Eventually, I got my father interested in fly-fishing. We went to schools at LL Bean and Orvis where my father and I had a great time. Soon we started traveling to fish in Florida, Labrador and the Bahamas. We're headed to Ireland this spring in search of salmon.
In 1993, I started working with my guiding partner, Gordon Gillies, at Hebron Academy to help build and teach an outdoor-education program for students in grades 6 through 12. The program combined such traditional skills as canoeing, map and compass, leadership, first aid and axemanship, with forestry and farming. We led many canoeing, backpacking, and winter-camping trips for students and faculty. At that time, I crafted for 11th and 12th graders my own Environmental Science curriculum that included a trimester focused on natural-resource management in which we used John Cole's Striper as one of our texts. I also coached skiing and lacrosse. Running the boys dorm at Hebron had me up late most nights, which gave me plenty of time to tie. It was the best job I could imagine, in part because the school calendar allowed me ample opportunity to fly-fish.
In the mid ´90s, I bought an 18' Lund Alaskan and spent most summer days and nights fishing up and down the Kennebec-sort of the coastal version of trout bumming. For spring break, I would trailer the boat down to the Everglades and Keys or spend the three weeks in the Bahamas. As my friends started getting married, I needed to find a summer base-camp and eventually I landed in Phippsburg on the Kennebec River.
After a few years at Hebron, I successfully worked my way up to becoming Dean of Students a job that had me inside almost all of the time. I enjoyed the work but I missed teaching people about the outdoors. I needed to spend more time with my dogs and less time on the phone. Gordon Gillies and I partnered up to launch our guide service; I quit my job; and I bought a travel-trailer and spent four months chasing birds from Montana to Arizona.
Fly Fishing as a Job
I currently guide out of a 20' Lund Alaskan center console, powered by a 100-hp Yamaha four-stroke. The boat offers a clean layout for fly-line-friendly casting with good space in the bow and a raised casting platform in the stern. Twin trolling motors on the lower unit of the engine offer smooth and quiet control in wind and current.
My business partner, Gordon Gillies, was born and raised on the Kennebec River and has been a Registered Maine Guide for many years. He is a former lawyer and retired Coast Guard officer. He currently teaches English in the "off-season". He is passionate about the history of this watershed. Gordon and I have a blast working together: sharing observations at the end of a charter; prospecting new waters; tying flies on snowy Sundays in February; figuring new methods for teaching the double haul.

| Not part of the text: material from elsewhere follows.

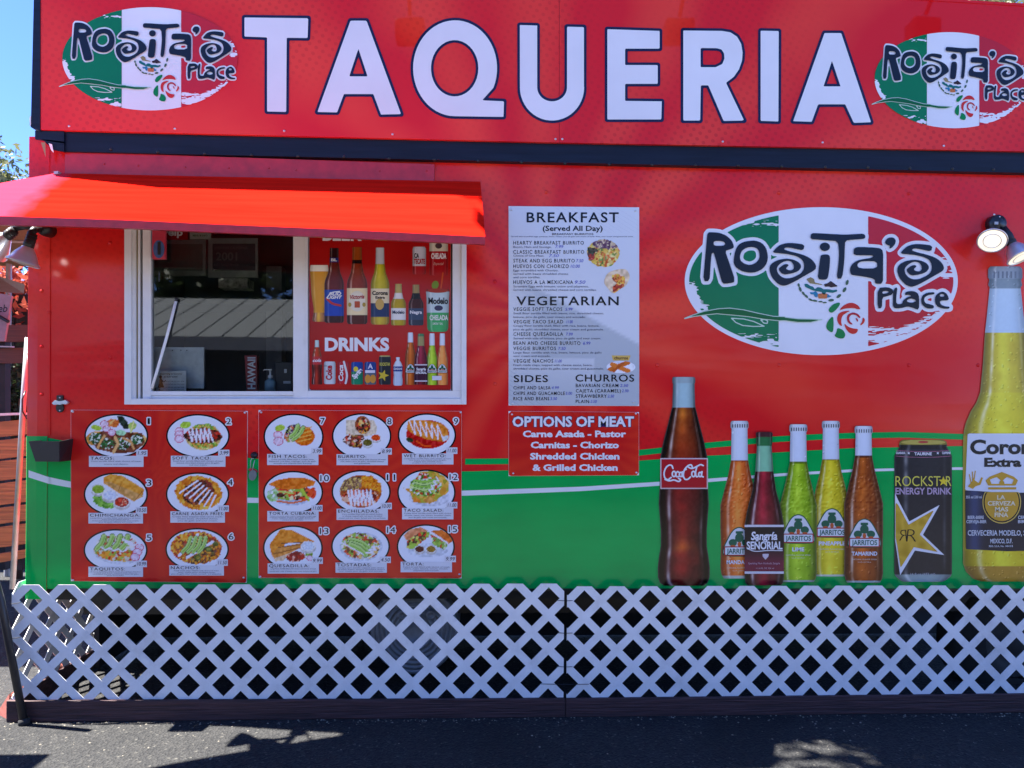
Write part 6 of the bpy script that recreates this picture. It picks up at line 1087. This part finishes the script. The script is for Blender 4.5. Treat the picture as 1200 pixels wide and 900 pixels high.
# foliage
def leafmat(name, a, b):
    m, nt, p = newmat(name); L = nt.links.new; g = N(nt, 'ShaderNodeNewGeometry'); r = N(nt, 'ShaderNodeValToRGB'); r.color_ramp.elements[0].color = (*a, 1); r.color_ramp.elements[1].color = (*b, 1)
    L(g.outputs['Random Per Island'], r.inputs[0]); L(r.outputs[0], p.inputs['Base Color']); p.inputs['Roughness'].default_value = .5
    tr = N(nt, 'ShaderNodeBsdfTranslucent'); L(r.outputs[0], tr.inputs[0]); mx = N(nt, 'ShaderNodeMixShader'); mx.inputs[0].default_value = .3; L(p.outputs[0], mx.inputs[1]); L(tr.outputs[0], mx.inputs[2]); L(mx.outputs[0], nt.nodes['Material Output'].inputs[0]); return m
def crown(name, c, rad, n, sz, mat, par, seed, lumps=20):
    rs = np.random.RandomState(seed); cs = rs.randn(lumps, 3); cs /= np.linalg.norm(cs, axis=1)[:, None]; cs *= .55*rs.rand(lumps, 1)**.3
    cs = cs*rad; lr = rs.uniform(.35, .6, lumps)
    k = rs.randint(0, lumps, n); d = rs.randn(n, 3); d /= np.linalg.norm(d, axis=1)[:, None]; P = cs[k]+d*(rs.rand(n, 1)**.45)*np.array(rad)*lr[k][:, None]+np.array(c)
    a = rs.randn(n, 3); a /= np.linalg.norm(a, axis=1)[:, None]; b = np.cross(a, rs.randn(n, 3)); b /= np.linalg.norm(b, axis=1)[:, None]; s = sz*rs.uniform(.6, 1.3, (n, 1))
    V = np.stack([P-a*s, P+b*s*.42, P+a*s, P-b*s*.42], 1).reshape(-1, 3); F_ = np.arange(n*4).reshape(-1, 4)
    return mesh_ob(name, V, F_.tolist(), mat, par)
def tree(name, label, base, h, rad, n, sz, mat, seed, group=None, cat='tree'):
    base = Vector(base); t = thing(name, label, cat, base, group); mb = MB(); top = base+Vector((0, 0, h*.72))
    mb.tube([base, base+Vector((.05, 0, h*.3)), top], .05*h/2.2, 10, True, .02*h/2.2)
    rs = random.Random(seed)
    for i in range(6): an = i*1.05; p = base.lerp(top, .55+.07*i); mb.tube([p, p+Vector((math.cos(an)*rad[0]*.6, math.sin(an)*rad[1]*.6, rad[2]*.45))], .02*h/2.2, 7, True, .006)
    mb.build('trunk', simple('bark', (.10, .075, .05), .9, bump=.3), t, True)
    crown('crown', (base.x, base.y, base.z+h*.78), rad, n, sz, mat, t, seed); return t
LG = leafmat('olive_leaves', (.05, .075, .025), (.20, .20, .09)); LD = leafmat('dark_leaves', (.02, .04, .014), (.07, .10, .035)); LR = leafmat('red_leaves', (.30, .04, .02), (.62, .16, .10))
p = W(-14, 266, 7.0); tree('tree', 'sunlit olive green tree top against the sky left of the truck', (p.x, 7.0, 0), p.z/.78, (1.1, .9, 1.15), 13000, .05, LG, 5)
p = W(1110, 48, 6.5); tree('tree', 'pale leafy tree top just over the right end of the red sign', (p.x, 6.5, 0), p.z/.78, (1.35, 1.0, .85), 8000, .06, LG, 6)
p = W(14, 322, 3.4); rb_ = tree('red_leaf_shrub', 'shrub with red leaves between the tan and the white canopies', (p.x-.2, 3.8, 0), p.z*1.2, (.8, .4, .42), 3000, .05, LR, 8, cat='shrub')
p = W(20, 410, 3.0); tree('bush', 'dark green bush in front of the shed left of the truck', (p.x-.05, 3.1, 0), p.z*1.02, (.35, .3, .6), 1400, .035, LD, 9, cat='bush')
# tree added out of view, its crown placed to shade the asphalt in front
tt = thing('tree', 'added unseen tree whose crown high over the roof shades the asphalt in front', 'tree', (-1.2, 3.6, 0))
MB().tube([(-1.2, 3.6, 0), (-1.25, 3.3, 3.2), (-1.1, 2.2, 4.9), (-.9, .6, 5.6), (-.9, -.3, 5.7)], .16, 12, True, .03).build('trunk', simple('bark', (.10, .075, .05), .9, bump=.3), tt, True)
crown('crown', (-.15, -.12, 5.75), (1.55, 1.1, .5), 20000, .085, LD, tt, 77, 40)
mt = thing('shade_tent', 'unseen white tent roof just outside the left edge, placed for its shade at the bottom left', 'tent', (-4.6, -1.4, 0))
MB().box(-6.2, -3.22, -2.7, -.24, 2.38, 2.41).build('roof_sheet', M['cloth'], mt)  # roof out of view, set where its shade reaches the bottom left
for x_, y_ in ((-6.1, -2.6), (-3.4, -2.6), (-6.1, -.35), (-3.6, -.35)): MB().tube([(x_, y_, 0), (x_, y_, 2.38)], .022).build('pole', M['steel'], mt)
# ================================================================== ACROSS THE LOT (mirrored in the glass and the glossy vinyl)
ps_ = thing('patio_shelter', 'open shelter with a pale seamed metal roof across the lot', 'shelter', (0, -9, 0))
zr0, zr1 = 2.75, 3.75; yy0, yy1 = -8.2, -10.8; n_ = 44
for i in range(n_):
    xa_ = -9+i*.40; MB().hexa([(xa_+.022, yy0, zr0), (xa_+.39, yy0, zr0), (xa_+.39, yy1, zr1), (xa_+.022, yy1, zr1)], [(xa_+.022, yy0, zr0-.03), (xa_+.39, yy0, zr0-.03), (xa_+.39, yy1, zr1-.03), (xa_+.022, yy1, zr1-.03)]).build('roof_panel', simple('pale_metal_roof', (.20, .22, .22), .5, var=.1) if i == 0 else bpy.data.materials['pale_metal_roof'], ps_)
MB().box(-9, 8.6, yy0+.02, yy0+.06, zr0-.22, zr0-.01).build('gutter', simple('pale_gutter', (.25, .26, .26), .4), ps_)
for x in (-8.4, -5.2, -2.25, 1.0, 4.2, 7.6): MB().box(x, x+.14, yy0-.2, yy0-.06, 0, zr0+.02).build('post', M['wood'], ps_)
MB().box(-9, 8.6, -11.0, -10.85, 0, 3.7).build('back_wall', simple('dark_back_wall', (.05, .055, .06), .8), ps_)
for i, x in enumerate((-11, -6, -1, 4.5, 10)):
    tree('tree', ['broad dark tree across the lot, far left', 'dark tree behind the shelter, left', 'dark tree behind the middle of the shelter', 'dark tree behind the shelter, right', 'broad dark tree across the lot, far right'][i], (x, -13.5, 0), 5.2+.5*(i % 2), (2.6, 1.6, 1.5), 2600, .16, LD, 20+i, 'trees across the lot')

The Kennebec River offers an amazing variety of productive water to fish. Endless ledges, coves, mudflats, and marshes combine with great water flow and ample bait to create a great bass habitat. Oceanside sand beaches and flats provide fun sight casting when the weather cooperates. Rocky points and islands can produce seductive whitewater. When the wind blows we have lots of places to "run and hide." From where I launch the boat it is a quick trip to the Sasanoa, Sheepscot or Back River. On busy weekends in July I can find solitude on the New Meadows River and it is only five minutes from my house.
Sight-casting to fish in clear skinny water remains my favorite fishing activity. We have some good opportunities to sight-cast for stripers here in Maine. When the wind is down and the sun is up, sandy-bottom bays and beaches can produce good opportunities to spot bass cruising the shallows. Catching 20" bass this way can be a blast and, often enough, the targets are much larger fish. At times, stripers on the flats are a more challenging quarry than bonefish. The bones do the vast majority of their feeding in this environment. The stripers have lots of other choices for feeding opportunities and can get very finicky and selective. "Matching the hatch" can be more important in Maine than in the Bahamas.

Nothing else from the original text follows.